By any other name



Today's Sydney Morning Herald published Nicolas Jose's address at the NSW Premier's History Awards, though to tell the truth I couldn't find it in the paper version. There was a small item on the awards themselves and no mention of Jose at all. Fair enough, he's not a politician or a prize winner. But it's an interesting address, worth reading in its entirety, and maybe it will be in the paper another day.

My reason for blogging is that Jose begins with this:
When the landmark Macquarie PEN Anthology of Australian Literature appears next year, it will include, among many other things, an extract from an early Chinese Australian memoir, My Life and Work by Taam Sze Pui, first published in a bilingual edition in Innisfail in 1925.

Taam tells how he journeyed from southern China to North Queensland in the 1870s to search for gold. When he failed as a prospector, he opened a store to meet the daily needs of those in the far-flung district. Later a wife came from China to join him and their family grew with a business that was still flourishing in family hands a century later.

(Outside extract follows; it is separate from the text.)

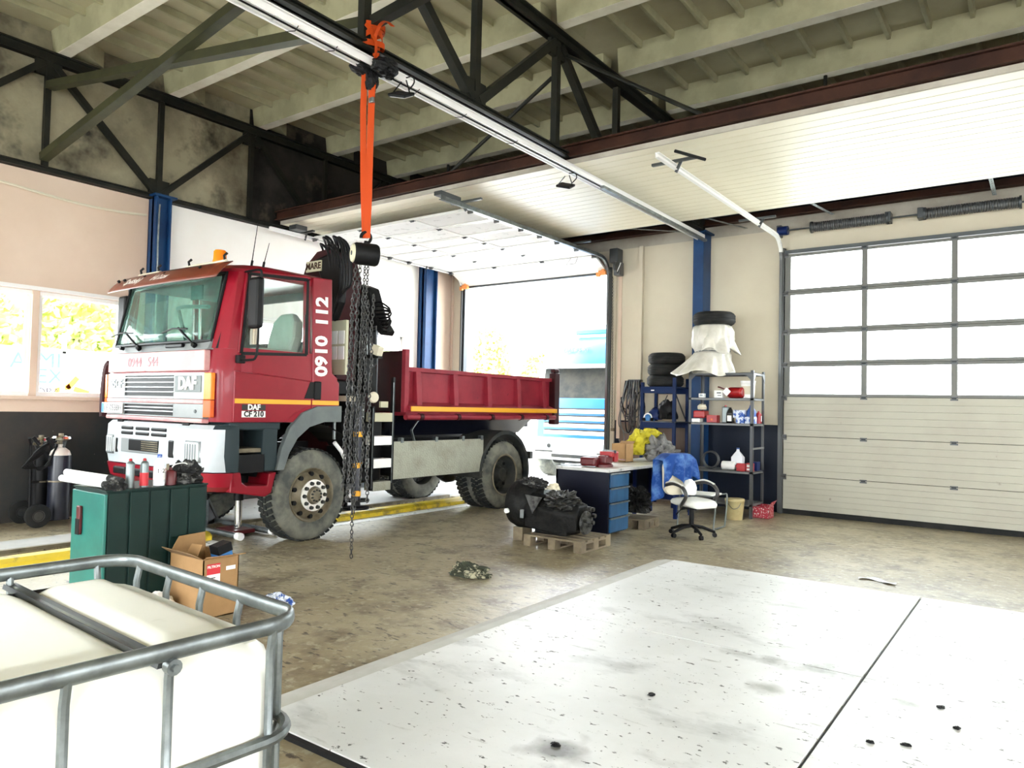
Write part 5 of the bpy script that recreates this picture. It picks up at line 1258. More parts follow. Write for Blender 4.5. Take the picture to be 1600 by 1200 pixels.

He goes on to describe the influence of Taam Sze Pui's book on later artists, such as William Yang and Tony Ayres.
The work has been revalued retrospectively, given new meaning and life in a way that subtly reconfigures our understanding of Australian literary history. It forms a connective tissue between past and present that also points forward.

Innisfail exerts its powerful influence on the world of letters once again. Taam Sze Pui's name was not forgotten when I was a child in Innisfail, and his shop was still a significant landmark. As I remember it, he was known as Tom See Poy (which is how he's named in the Australian Dictionary of Biography Online Version), and the shop was See Poy's, kind of the Grace Brothers of our town. The Macquarie PEN anthology is definitely on my list of books to be acquired.